Tags: morissette, alanis, metallica, music

By Stefanie Olsen

Published: 4 June 2003 09:10 BST

Call it a change of heart or call it hypocrisy, but Metallica, the band who famously hounded Napster all the way into extinction is to launch its own free music download service.

Metallicavault.com is set to go live on Thursday and users will be able to access the service using a code printed on the inside of the band's latest CD.

With very little sense of irony, Metallica drummer Lars Ulrich said in a statement: "We've always wanted our fans to experience our music online."

"But up until now, the existing distribution methods have not passed the kind of 'quality' standards our fans have come to expect from us," he added.

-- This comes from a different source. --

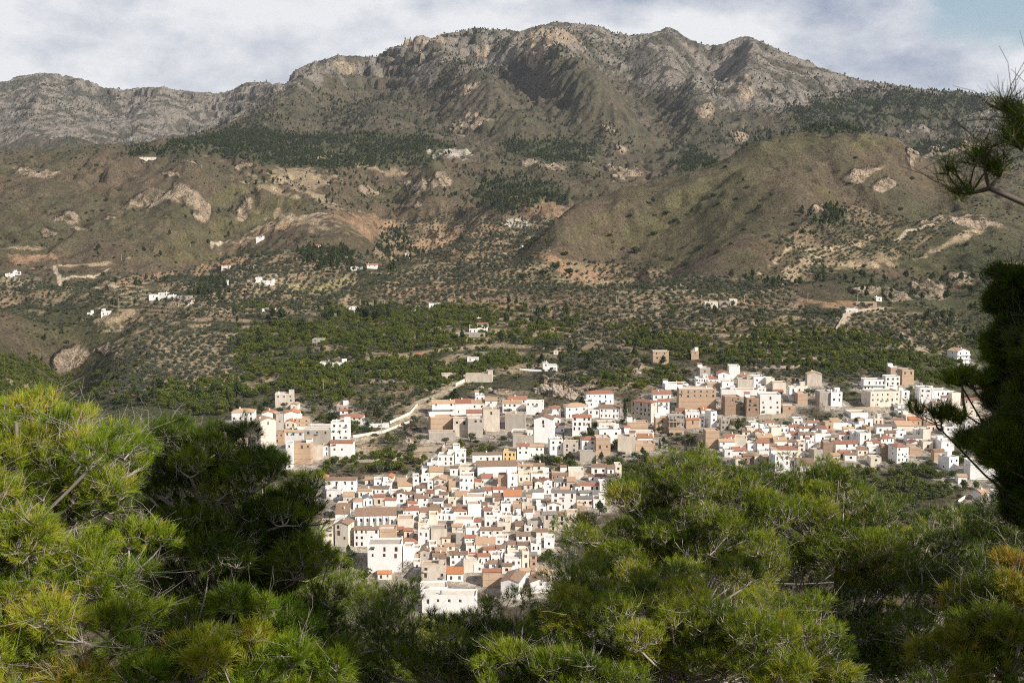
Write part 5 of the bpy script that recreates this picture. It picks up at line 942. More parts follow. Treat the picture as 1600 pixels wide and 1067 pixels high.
oli = cat(place(BELT, 500, 1300, 7.0, 0.6, 35, nz=lambda x_, y_, px_, py_: sstep(0.1, -0.25, fbm(x_/45, y_/40, 3, 251))*sstep(-0.3, 0, fbm(x_/90, y_/25, 3, 253))), place(Z_OLIVE, 600, 2500, 6.6, 0.9, 7, 0.2, nz=NOT_C), place([box(-60,380,1650,640), box(500,640,1650,760), box(960,740,1650,840)], 540, 1700, 7.0, 0.34, 9, 0.4, nz=lambda x_, y_, px_, py_: NOT_C(x_, y_, px_, py_)*sstep(-0.2, 0.3, fbm(x_/60, y_/60, 3, 211))*(1-0.8*sstep(1150, 1350, y_)*(px_ > 850))))
split('olive', oli, 300, 'olive_groves', 'grey-green olive groves and scattered olives on the dry slopes', 0.55, 1.45, 6)
pin_a = place(Z_PINE, 1100, 4300, 7.0, 0.9, 13, nz=lambda x_, y_, px_, py_: 0.25+0.75*sstep(-0.35, 0.1, fbm(x_/70, y_/90, 4, 219)))
pin_b = place(Z_PINE_THIN, 1100, 7000, 12.0, 0.7, 15, nz=lambda x_, y_, px_, py_: 0.12+0.88*sstep(0.0, 0.45, fbm(x_/160, y_/160, 4, 221)))
pin_d = place(BELT, 560, 1300, 13.0, 0.4, 37, nz=lambda x_, y_, px_, py_: sstep(0.0, 0.3, fbm(x_/60, y_/60, 3, 255)))
pin_c = place(None, 1200, 6500, 24.0, 0.35, 17, nz=lambda x_, y_, px_, py_: sstep(-0.1, 0.4, fbm(x_/120, y_/120, 4, 223))*(1-0.85*((px_ > 850) & (py_ > 200) & (y_ < 2000))))
split('pine', cat(pin_a, pin_b, pin_c, pin_d), 300, 'pine_woods', 'dark pine woods banding the foot and the ridges of the mountain', 0.6, 1.5, 8)
# dark bushes and low scrub: too many to count
sb1 = place(None, 560, 2600, 8.0, 0.5, 23, nz=lambda x_, y_, px_, py_: (0.08+0.92*sstep(0.0, 0.35, fbm(x_/70, y_/70, 4, 231)))*(1-0.93*((px_ > 860) & (py_ < 440) & (px_ < 1420)))*NOT_C(x_, y_, px_, py_)*(1-0.75*((px_ < 420) & (py_ < 430))))
sb2 = place(None, 2400, 6800, 11.0, 0.5, 25, nz=lambda x_, y_, px_, py_: 0.05+0.95*sstep(-0.02, 0.3, fbm(x_/110, y_/170, 5, 233)))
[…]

Its anti-Net phase now apparently over, Metallica joins with other musicians and recording labels using the web to promote albums. Madonna recently created a huge buzz when she sold her "American Life" single on Madonna.com.

When file-swapping exploded in peer-to-peer communities such as Napster, the members of Metallica were among the first artists to lash out. The band sued Napster in April 2000; and at the time, the band implicated more than 335,000 Napster screen names for sharing Metallica songs online illegally. The band wasn't threatening to sue the software users, but demanded that Napster block them from its MP3-swapping service.

At the time, the Metallica lawsuit said: "Napster has built a business based on large-scale piracy. Facilitating that are hypocritical universities and colleges who could easily block this insidious and ongoing thievery scheme."

Despite the heated charges, the band now says its early grievances were merely about the quality of music offered through Napster file-swapping, not about the theft.

Metallica's suit was later combined with many other similar suits against Napster, which were resolved when a federal judge ordered Napster to block copyrighted music files.